Thursday, March 4th, 1999
Announcements: There was a 5 pt. attendance quiz given in today's lecture.

Lecture notes:

I. Preview
    A. "Surface Processes" (same as notes on Tuesday's lecture)

    B. Deposition--transfer of seidmentary materials through moving water into a stable area

II. "The Rock Cycle"

III. Terms
    A. Uniformitarionism--uniform, slow processes that occur everyday; rivers carrying sediments; plate tectonism is
        uniformitarion

    B. Catastrophism--every once in awhile there is a huge earthquake, volcano, etc. that causes a huge change in
        geography and topography; in the later part of the 18th century, this was the principle way of thinking

    C. Mass wasting--Gros Ventre landslide (Grand Tetons, NW Wyoming)
            1. Gros Ventre (summary of events)
                    a. River eroded the stable toe (river event)
 
                    b. Major landslide/debris flow (land event)

                    c. Debris dammed river, formed lake (river event)

                    d. Debris dam eroded after 2 years (land event)

                    e. Down--river flooding destroyed town (river event)

            2. Debris flow was triggered by wet conditions over the entire season

IV. Water/Rivers (fresh water)
    A. Dominant agent of chemical weathering; hydrolysis, breakdown of parts; water is a polarized molecule therefore it
        can "suck" other molecules from the clay

    B. Rivers are an agent of transport; lubricant in slides of rocks (unconsolidated materials)

    C. Rivers are agents of erosion

V. Rivers
    A. Meandering or braided

    B.Different life cycles
            1. "Young" rivers
                        a. Braided--many channels

                        b. Many channels for flow

                        c. Steep, rocky, "flashy" (respond really fast to rain)

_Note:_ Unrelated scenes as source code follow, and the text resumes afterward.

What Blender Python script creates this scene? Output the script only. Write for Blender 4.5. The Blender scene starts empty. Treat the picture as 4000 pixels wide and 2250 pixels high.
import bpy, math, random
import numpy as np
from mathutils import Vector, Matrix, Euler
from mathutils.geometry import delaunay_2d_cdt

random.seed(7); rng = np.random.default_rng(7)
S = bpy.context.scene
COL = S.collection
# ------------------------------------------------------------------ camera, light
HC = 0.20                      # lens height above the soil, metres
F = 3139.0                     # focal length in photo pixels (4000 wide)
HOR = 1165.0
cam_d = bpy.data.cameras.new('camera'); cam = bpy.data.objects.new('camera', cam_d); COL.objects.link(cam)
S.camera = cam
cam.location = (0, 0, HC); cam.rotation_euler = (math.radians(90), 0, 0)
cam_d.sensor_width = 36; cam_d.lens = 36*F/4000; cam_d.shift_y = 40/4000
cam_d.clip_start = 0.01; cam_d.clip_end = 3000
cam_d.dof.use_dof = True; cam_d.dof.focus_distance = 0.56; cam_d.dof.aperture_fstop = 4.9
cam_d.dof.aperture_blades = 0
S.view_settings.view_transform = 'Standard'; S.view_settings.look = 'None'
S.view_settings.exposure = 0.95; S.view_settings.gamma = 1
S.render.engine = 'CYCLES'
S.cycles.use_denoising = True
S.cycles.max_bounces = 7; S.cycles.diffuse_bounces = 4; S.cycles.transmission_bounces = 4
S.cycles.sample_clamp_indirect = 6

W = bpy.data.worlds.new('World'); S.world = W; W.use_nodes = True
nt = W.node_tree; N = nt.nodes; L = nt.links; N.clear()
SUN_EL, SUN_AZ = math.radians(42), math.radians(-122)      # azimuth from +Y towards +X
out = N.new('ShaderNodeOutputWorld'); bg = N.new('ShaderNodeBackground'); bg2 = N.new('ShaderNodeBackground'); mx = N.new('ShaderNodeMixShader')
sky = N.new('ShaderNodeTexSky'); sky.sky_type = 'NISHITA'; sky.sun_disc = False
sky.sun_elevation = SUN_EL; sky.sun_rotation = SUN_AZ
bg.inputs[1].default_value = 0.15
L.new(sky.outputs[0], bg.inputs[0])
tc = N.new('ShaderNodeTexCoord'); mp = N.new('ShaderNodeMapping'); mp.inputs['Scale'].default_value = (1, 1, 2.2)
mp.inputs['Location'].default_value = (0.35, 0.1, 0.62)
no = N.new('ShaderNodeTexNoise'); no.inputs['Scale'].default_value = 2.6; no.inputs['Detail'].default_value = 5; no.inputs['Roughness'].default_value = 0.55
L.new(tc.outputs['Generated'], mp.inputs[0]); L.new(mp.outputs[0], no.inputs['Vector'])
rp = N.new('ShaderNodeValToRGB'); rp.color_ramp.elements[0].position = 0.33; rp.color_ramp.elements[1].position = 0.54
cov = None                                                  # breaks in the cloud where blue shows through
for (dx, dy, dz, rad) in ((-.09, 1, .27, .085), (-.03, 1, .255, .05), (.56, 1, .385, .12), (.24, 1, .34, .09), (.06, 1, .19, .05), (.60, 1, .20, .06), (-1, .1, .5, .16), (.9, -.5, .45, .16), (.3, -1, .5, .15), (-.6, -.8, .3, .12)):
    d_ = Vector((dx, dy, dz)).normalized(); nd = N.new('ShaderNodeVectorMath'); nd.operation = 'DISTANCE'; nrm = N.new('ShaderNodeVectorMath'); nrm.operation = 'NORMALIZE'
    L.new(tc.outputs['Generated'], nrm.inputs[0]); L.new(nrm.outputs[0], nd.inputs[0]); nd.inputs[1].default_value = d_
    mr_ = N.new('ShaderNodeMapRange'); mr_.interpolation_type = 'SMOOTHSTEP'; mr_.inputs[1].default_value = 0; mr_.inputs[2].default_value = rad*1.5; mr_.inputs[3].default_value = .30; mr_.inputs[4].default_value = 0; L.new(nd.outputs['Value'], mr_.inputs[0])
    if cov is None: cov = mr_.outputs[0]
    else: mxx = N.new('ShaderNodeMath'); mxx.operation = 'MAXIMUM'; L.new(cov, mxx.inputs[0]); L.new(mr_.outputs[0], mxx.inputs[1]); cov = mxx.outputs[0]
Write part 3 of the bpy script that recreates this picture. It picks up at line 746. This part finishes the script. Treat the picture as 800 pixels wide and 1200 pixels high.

                        d. Usually the beginning of a river

            2. "Mature" rivers
                        a. Meandering

                        b. One main sinuous channel

 
                        c. Low gradient (not steep)

                        d. Typically not "flashy"

                3. "Young" and "mature" really mean how old the terrain is that the river is flowing through

                4. New River and Kanawha River have head waters in the Appalachian Mountains but they empty into the
                Gulf of Mexico because the rivers still are working as if Pangea were still in tact (the rivers don't know that
                it is possible to flow into the Atlantic Ocean)
 

Information contained on this page does not represent the lecture verbatim.
These notes are not a substitute for class attendance.